The author of the poem, "The Lisbon Earthquake," does not write against the illustrious Pope, whom he always loved and admired; he agrees with him in almost every particular, but compassionating the misery of man; he declares against the abuse of the new maxim, "whatever is, is right." He maintains that ancient and sad truth acknowledged by all men, that there is evil upon earth; he acknowledges that the words "whatever is, is right," if understood in a positive sense, and without any hopes of a happy future state, only insult us in our present misery.

If, when Lisbon, Moquinxa, Tetuan, and other cities were swallowed up with a great number of their inhabitants in the month of November, 1759, philosophers had cried put to the wretches, who with difficulty escaped from the ruins, "all this is productive of general good; the heirs of those who have perished will increase their fortune; masons will earn money by rebuilding the houses, beasts will feed on the carcasses buried under the ruins; it is the necessary effect of necessary causes; your particular misfortune is nothing, it contributes to universal good," such a harangue would doubtless have been as cruel as the earthquake was fatal, and all that the author of the poem upon the destruction of Lisbon has said amounts only to this.

He acknowledges with all mankind that there is evil as well as good on the earth; he owns that no philosopher has ever been able to explain the nature of moral and physical evil. He asserts that Bayle, the greatest master of the art of reasoning that ever wrote, has only taught to doubt, and that he combats himself; he owns that man's understanding is as weak as his life is miserable. He lays a concise abstract of the several different systems before his readers.

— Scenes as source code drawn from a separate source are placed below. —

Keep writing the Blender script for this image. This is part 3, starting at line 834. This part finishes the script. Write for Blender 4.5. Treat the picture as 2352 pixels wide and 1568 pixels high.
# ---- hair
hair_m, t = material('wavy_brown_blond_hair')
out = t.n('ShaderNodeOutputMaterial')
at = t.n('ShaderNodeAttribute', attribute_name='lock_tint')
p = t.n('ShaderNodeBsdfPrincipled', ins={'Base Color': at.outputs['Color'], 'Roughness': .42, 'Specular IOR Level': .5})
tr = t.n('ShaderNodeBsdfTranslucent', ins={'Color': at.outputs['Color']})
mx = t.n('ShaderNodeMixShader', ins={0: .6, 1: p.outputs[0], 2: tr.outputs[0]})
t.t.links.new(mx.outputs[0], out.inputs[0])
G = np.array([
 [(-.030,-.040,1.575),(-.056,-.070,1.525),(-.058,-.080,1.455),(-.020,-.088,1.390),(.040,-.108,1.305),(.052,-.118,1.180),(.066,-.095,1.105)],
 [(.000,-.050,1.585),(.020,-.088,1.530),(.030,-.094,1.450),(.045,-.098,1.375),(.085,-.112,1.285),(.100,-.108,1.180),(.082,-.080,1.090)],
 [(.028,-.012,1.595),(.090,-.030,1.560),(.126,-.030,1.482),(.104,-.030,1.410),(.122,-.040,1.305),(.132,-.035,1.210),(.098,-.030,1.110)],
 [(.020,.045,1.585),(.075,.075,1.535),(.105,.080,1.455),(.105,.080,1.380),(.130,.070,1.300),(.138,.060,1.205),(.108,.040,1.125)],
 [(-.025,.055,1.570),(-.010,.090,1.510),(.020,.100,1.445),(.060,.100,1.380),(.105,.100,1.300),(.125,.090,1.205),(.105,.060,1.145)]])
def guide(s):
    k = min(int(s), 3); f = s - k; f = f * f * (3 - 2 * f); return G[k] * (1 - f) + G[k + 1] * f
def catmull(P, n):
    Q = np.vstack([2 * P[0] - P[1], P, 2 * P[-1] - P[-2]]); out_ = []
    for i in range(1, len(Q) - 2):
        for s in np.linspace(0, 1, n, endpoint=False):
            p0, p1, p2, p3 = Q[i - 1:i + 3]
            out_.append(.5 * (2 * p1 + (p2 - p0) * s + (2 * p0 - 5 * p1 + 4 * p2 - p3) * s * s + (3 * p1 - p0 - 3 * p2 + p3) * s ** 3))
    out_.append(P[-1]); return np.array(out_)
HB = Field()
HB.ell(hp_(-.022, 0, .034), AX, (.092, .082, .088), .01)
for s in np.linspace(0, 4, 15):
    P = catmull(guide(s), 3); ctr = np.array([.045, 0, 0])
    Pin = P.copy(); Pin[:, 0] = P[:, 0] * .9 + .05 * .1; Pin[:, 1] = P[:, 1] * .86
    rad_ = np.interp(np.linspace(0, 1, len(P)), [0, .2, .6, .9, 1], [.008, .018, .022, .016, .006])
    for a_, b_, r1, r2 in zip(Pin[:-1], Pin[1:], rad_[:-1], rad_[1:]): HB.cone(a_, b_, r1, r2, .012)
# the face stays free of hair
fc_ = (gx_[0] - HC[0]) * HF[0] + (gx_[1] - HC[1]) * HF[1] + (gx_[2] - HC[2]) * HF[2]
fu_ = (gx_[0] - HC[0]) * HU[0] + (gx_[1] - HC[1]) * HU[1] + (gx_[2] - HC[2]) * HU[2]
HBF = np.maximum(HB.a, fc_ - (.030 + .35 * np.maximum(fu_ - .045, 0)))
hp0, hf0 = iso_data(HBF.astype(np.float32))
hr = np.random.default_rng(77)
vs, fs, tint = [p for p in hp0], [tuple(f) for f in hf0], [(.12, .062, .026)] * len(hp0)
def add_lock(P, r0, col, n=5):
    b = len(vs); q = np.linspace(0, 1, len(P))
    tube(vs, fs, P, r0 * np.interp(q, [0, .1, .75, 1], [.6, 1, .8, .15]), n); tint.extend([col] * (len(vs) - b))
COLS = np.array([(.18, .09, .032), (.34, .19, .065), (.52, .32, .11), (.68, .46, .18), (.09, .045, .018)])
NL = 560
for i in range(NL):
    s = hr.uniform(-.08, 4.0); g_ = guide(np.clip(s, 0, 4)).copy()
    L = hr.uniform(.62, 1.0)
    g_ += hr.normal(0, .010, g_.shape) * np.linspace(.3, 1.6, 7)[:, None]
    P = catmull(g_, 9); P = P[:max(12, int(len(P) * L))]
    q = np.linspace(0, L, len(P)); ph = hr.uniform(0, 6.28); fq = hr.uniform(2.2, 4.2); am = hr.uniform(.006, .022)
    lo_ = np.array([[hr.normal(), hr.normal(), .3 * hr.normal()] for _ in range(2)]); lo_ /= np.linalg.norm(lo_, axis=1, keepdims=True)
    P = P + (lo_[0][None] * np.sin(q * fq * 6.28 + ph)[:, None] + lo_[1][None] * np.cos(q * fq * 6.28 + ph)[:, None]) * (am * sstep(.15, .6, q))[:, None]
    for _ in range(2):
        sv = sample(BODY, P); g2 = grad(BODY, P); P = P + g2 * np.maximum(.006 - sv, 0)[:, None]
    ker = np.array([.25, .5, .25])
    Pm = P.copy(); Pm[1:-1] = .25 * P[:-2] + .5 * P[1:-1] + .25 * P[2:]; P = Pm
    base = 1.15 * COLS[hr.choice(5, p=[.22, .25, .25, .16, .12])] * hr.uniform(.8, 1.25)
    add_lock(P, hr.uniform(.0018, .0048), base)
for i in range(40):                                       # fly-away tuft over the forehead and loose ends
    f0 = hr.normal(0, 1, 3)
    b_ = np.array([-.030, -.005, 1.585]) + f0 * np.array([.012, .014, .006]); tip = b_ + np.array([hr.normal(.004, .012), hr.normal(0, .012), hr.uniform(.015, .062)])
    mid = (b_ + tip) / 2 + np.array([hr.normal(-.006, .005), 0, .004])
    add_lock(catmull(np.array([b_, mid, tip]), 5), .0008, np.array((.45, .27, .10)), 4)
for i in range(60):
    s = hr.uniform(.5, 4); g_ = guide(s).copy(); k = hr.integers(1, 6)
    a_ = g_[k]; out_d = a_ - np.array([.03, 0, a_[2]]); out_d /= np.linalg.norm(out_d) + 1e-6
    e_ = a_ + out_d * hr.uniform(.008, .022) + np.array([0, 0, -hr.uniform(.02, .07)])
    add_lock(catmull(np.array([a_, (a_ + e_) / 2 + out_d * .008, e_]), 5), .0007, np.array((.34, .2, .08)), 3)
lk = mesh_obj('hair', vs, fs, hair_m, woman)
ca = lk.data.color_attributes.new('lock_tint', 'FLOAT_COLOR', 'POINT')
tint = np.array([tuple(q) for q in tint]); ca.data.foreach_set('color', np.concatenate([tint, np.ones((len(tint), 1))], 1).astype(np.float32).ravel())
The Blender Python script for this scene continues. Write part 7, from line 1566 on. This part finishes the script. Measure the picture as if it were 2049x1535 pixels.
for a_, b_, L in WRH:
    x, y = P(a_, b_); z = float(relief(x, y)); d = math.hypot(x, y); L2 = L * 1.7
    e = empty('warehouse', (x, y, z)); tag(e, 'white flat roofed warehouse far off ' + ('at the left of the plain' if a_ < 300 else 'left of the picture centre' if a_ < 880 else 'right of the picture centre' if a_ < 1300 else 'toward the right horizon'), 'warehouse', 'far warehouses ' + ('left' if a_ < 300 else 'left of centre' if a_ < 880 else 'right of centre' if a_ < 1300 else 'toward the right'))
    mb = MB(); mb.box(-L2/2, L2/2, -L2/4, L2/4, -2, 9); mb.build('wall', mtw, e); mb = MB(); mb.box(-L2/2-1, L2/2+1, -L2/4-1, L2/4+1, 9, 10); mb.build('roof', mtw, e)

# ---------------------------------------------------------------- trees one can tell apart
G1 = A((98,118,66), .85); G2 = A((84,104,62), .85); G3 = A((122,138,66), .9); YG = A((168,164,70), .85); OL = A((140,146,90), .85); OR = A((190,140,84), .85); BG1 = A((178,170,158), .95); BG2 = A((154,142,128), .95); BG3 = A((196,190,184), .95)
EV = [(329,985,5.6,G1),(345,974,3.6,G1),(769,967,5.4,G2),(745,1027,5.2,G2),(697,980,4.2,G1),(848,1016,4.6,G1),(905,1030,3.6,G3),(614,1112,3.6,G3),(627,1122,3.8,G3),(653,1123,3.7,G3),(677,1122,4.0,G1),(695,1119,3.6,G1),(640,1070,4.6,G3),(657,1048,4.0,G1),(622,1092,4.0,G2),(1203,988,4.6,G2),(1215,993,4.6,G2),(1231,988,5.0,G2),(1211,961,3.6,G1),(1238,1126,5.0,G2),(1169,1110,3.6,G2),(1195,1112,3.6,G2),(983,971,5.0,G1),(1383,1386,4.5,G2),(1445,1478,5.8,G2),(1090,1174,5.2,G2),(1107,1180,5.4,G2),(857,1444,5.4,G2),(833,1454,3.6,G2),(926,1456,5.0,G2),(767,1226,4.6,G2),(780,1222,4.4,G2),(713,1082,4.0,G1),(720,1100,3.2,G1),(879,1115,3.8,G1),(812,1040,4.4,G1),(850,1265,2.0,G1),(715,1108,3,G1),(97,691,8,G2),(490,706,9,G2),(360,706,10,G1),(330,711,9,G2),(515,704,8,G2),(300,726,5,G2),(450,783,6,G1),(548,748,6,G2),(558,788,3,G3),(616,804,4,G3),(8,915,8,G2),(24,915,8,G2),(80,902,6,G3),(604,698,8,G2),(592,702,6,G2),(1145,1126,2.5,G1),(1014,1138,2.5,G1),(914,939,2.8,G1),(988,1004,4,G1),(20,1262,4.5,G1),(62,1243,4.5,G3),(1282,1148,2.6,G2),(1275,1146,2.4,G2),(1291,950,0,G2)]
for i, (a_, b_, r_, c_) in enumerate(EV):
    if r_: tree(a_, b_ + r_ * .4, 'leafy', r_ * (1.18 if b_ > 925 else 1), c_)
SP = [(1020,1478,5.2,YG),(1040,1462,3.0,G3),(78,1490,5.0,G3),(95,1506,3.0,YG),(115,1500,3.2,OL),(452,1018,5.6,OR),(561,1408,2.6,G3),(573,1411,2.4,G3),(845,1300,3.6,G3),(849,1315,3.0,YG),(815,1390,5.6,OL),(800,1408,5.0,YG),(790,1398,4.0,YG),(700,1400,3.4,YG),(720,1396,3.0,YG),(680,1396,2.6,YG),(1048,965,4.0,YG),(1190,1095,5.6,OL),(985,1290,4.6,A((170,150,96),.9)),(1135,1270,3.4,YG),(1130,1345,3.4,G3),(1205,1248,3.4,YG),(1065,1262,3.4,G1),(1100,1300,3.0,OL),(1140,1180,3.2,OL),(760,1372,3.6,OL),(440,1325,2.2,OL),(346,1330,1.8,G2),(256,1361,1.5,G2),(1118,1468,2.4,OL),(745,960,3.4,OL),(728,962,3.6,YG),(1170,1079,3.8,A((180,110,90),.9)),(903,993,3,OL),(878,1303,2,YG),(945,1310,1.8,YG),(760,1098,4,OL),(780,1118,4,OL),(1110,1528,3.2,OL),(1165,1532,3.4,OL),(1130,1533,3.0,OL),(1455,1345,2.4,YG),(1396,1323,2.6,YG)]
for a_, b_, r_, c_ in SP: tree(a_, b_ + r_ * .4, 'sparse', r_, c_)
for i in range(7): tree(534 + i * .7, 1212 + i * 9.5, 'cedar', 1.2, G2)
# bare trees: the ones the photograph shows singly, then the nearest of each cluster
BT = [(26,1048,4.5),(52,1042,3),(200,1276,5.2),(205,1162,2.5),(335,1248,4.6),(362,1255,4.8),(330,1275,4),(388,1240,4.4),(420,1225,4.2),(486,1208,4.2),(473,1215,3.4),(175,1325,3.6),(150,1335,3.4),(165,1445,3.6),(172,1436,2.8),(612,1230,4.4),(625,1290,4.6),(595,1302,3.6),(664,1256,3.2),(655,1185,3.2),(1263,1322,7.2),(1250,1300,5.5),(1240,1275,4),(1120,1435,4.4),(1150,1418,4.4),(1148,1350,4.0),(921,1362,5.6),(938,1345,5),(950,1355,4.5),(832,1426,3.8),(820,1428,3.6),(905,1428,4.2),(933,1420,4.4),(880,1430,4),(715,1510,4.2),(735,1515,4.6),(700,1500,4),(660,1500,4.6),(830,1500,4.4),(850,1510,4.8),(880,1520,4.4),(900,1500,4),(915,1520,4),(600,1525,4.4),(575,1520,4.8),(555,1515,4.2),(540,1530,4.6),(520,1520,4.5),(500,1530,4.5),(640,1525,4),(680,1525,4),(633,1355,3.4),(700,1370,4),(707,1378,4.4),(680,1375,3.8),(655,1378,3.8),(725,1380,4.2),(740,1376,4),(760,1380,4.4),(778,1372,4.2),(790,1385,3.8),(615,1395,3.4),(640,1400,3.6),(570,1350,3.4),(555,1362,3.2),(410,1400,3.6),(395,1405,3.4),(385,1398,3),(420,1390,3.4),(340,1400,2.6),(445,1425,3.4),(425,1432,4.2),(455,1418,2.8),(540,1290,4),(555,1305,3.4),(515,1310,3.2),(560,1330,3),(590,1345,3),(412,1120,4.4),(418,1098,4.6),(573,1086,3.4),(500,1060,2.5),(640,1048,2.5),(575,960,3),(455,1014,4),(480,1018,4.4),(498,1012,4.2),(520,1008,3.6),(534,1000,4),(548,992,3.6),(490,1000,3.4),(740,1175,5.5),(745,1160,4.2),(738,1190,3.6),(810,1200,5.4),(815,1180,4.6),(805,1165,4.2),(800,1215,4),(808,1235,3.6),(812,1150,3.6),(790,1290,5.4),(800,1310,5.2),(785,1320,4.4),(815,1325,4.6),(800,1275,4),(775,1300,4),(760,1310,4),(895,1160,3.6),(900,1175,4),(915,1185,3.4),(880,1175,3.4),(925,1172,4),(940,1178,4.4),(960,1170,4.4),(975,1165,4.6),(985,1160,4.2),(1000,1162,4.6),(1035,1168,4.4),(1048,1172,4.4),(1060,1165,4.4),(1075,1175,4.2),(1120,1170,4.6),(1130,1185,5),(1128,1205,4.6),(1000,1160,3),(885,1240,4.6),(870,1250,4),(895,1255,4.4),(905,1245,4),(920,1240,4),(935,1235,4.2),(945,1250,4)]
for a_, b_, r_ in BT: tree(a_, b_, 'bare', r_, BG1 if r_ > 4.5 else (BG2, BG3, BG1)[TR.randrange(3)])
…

He says that Revelation alone can untie the great knot which philosophers have only rendered more puzzling; and that nothing but the hope of our existence being continued in a future state can console us under our present misfortunes; that the goodness of Providence is the only asylum in which man can take refuge in the darkness of reason, and in the calamities to which his weak and frail nature is exposed.

P.S. -- Readers should always distinguish between the objections which an author proposes to himself and his answers to those objections, and should not mistake what he refutes for what he adopts.